Give the number of lines that hold the string "from". Nothing else is needed.

* Start *

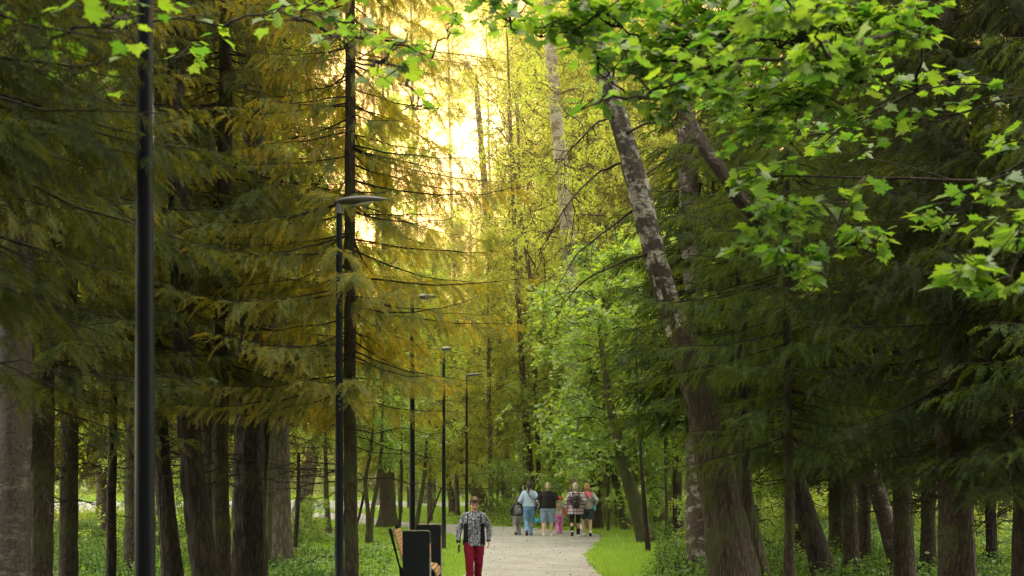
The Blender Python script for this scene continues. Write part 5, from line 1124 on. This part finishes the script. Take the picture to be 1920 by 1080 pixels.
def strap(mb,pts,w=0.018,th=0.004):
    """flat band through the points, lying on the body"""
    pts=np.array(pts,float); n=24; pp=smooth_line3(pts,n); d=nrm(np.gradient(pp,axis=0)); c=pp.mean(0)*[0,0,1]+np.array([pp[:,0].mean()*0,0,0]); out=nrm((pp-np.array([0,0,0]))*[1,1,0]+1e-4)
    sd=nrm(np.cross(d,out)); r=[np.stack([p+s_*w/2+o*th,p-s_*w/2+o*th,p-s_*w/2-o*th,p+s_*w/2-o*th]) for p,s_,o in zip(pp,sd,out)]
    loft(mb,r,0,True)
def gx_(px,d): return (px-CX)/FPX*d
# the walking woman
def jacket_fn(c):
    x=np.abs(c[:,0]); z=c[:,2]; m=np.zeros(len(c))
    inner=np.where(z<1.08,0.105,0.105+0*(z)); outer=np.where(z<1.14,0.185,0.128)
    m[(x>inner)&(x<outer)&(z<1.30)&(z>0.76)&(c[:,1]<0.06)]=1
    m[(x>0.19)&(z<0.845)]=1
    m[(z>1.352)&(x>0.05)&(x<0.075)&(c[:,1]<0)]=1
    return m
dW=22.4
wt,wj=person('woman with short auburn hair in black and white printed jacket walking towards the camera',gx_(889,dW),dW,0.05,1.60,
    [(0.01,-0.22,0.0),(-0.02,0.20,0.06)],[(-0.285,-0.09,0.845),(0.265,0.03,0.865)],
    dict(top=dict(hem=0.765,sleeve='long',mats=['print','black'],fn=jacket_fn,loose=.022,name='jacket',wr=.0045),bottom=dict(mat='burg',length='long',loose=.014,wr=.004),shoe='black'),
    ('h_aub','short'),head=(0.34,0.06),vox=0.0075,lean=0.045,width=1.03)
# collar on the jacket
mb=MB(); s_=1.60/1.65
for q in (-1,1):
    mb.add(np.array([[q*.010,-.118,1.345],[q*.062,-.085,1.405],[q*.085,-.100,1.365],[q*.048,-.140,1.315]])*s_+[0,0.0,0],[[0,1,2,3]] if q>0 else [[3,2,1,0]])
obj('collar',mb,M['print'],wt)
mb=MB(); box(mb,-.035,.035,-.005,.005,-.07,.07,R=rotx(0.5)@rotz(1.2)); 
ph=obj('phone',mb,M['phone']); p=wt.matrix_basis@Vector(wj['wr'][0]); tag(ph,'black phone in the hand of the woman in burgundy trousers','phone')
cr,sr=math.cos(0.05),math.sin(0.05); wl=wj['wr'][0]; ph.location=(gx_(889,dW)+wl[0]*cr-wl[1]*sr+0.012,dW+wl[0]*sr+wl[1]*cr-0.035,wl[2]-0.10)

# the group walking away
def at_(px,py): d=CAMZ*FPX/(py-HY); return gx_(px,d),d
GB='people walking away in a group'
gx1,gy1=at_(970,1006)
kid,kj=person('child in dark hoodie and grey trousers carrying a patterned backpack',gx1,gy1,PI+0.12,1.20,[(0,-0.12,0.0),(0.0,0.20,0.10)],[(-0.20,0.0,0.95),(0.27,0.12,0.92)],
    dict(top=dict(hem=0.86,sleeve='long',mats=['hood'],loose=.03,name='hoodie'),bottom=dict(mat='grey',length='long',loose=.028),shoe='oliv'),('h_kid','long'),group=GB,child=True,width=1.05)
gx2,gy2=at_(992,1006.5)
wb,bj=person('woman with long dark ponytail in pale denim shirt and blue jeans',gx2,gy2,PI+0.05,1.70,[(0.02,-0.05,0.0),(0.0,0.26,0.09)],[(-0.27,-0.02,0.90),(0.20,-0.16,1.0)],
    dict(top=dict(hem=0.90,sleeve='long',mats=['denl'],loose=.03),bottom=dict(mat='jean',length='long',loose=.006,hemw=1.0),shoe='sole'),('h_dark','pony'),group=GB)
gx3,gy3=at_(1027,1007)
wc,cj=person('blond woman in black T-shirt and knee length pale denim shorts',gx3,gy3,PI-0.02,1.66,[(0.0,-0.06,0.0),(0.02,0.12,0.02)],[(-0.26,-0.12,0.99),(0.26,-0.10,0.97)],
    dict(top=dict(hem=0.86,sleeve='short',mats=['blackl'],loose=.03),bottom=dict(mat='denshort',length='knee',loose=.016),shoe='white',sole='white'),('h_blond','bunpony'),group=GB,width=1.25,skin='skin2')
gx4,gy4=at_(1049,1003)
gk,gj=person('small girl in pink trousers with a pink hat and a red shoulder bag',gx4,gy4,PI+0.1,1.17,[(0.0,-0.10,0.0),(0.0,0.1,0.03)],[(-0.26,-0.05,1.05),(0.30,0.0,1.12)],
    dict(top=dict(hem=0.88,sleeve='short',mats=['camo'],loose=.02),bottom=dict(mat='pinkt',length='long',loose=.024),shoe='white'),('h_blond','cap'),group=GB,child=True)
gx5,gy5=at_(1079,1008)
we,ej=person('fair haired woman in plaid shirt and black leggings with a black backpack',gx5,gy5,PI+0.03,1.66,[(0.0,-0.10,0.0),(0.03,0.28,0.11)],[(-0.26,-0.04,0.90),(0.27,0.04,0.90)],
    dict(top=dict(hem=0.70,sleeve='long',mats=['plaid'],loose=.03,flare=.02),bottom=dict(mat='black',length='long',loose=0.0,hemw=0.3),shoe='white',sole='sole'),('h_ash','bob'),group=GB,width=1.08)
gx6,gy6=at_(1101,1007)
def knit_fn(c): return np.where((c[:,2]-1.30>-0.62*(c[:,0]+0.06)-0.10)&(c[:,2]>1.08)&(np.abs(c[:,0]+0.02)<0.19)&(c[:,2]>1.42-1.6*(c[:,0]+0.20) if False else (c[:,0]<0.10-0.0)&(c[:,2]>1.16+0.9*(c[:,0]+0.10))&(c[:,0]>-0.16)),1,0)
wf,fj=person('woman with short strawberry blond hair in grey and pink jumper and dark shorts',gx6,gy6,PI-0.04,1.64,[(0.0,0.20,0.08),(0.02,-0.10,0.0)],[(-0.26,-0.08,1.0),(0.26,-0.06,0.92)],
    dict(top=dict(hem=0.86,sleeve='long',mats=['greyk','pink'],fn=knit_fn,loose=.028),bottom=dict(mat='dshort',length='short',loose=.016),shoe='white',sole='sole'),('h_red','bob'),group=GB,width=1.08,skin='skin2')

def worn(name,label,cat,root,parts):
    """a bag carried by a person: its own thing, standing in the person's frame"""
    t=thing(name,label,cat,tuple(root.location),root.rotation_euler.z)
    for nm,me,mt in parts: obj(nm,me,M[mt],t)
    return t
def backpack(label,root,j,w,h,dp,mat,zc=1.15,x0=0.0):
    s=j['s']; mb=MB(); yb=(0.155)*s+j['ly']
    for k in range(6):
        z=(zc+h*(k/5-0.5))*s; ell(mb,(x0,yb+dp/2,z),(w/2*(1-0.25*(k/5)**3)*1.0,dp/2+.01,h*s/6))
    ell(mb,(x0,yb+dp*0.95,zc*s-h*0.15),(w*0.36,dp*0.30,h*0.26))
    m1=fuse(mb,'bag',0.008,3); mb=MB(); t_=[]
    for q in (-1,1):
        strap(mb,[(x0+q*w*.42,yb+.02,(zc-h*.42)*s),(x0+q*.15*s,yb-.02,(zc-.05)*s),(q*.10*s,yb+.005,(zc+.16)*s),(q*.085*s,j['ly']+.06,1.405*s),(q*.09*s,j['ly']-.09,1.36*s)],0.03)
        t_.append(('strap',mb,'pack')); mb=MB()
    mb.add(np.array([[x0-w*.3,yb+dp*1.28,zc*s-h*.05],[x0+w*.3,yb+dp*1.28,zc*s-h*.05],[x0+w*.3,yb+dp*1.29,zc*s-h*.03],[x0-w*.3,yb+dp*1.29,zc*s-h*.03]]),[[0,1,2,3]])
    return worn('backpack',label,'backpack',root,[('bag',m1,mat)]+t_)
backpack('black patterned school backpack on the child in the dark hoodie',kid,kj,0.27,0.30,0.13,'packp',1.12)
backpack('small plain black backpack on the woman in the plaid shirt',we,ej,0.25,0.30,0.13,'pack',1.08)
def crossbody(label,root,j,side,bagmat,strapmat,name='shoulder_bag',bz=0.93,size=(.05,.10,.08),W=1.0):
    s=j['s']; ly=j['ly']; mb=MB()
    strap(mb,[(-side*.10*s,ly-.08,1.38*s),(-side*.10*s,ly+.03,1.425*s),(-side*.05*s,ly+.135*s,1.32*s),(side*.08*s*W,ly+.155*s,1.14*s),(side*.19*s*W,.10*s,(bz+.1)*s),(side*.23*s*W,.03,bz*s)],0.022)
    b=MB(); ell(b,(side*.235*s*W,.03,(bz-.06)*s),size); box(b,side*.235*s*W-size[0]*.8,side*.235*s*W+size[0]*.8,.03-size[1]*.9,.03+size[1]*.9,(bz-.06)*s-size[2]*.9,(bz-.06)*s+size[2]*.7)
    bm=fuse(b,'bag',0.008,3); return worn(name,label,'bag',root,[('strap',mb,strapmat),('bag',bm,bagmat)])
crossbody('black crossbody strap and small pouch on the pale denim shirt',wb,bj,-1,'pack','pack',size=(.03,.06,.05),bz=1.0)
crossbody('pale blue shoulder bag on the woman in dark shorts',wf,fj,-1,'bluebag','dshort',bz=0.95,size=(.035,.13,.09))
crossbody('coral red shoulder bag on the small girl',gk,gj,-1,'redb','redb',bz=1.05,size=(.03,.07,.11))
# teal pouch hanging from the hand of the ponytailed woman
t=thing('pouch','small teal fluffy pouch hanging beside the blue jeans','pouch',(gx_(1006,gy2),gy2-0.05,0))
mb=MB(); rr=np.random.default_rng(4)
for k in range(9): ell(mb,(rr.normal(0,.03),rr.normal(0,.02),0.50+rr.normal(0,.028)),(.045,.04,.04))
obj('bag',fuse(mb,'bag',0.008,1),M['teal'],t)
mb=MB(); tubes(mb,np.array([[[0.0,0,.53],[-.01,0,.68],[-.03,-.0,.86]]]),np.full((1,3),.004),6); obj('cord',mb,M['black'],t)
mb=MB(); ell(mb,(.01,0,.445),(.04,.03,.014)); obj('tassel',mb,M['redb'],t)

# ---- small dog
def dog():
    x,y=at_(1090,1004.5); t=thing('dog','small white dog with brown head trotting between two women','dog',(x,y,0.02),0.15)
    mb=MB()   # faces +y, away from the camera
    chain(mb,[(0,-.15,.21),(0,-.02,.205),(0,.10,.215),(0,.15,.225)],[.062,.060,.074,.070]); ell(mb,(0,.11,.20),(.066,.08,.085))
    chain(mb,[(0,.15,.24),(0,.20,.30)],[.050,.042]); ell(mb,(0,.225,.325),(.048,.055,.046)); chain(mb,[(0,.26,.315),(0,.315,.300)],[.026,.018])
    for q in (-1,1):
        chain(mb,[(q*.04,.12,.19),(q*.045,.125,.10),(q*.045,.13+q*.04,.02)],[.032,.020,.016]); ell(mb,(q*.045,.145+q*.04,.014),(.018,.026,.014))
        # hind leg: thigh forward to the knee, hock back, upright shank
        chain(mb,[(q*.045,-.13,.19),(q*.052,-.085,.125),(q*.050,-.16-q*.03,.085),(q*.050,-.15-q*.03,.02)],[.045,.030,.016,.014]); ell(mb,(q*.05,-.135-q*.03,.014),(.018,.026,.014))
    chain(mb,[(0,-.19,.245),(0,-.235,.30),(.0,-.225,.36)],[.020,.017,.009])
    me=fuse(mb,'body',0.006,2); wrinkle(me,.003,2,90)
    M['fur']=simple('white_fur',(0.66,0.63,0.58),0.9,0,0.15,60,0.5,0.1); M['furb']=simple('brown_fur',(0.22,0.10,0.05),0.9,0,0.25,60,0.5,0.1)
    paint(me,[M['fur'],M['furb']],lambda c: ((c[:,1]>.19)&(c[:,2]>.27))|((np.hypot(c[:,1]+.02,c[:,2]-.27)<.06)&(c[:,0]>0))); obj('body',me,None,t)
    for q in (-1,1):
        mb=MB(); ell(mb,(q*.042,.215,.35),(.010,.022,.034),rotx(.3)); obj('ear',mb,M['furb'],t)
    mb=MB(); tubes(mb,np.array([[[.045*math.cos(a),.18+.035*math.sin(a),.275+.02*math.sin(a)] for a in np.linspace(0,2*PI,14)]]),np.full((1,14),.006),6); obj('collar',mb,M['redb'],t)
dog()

* End *

## RESPONSE
3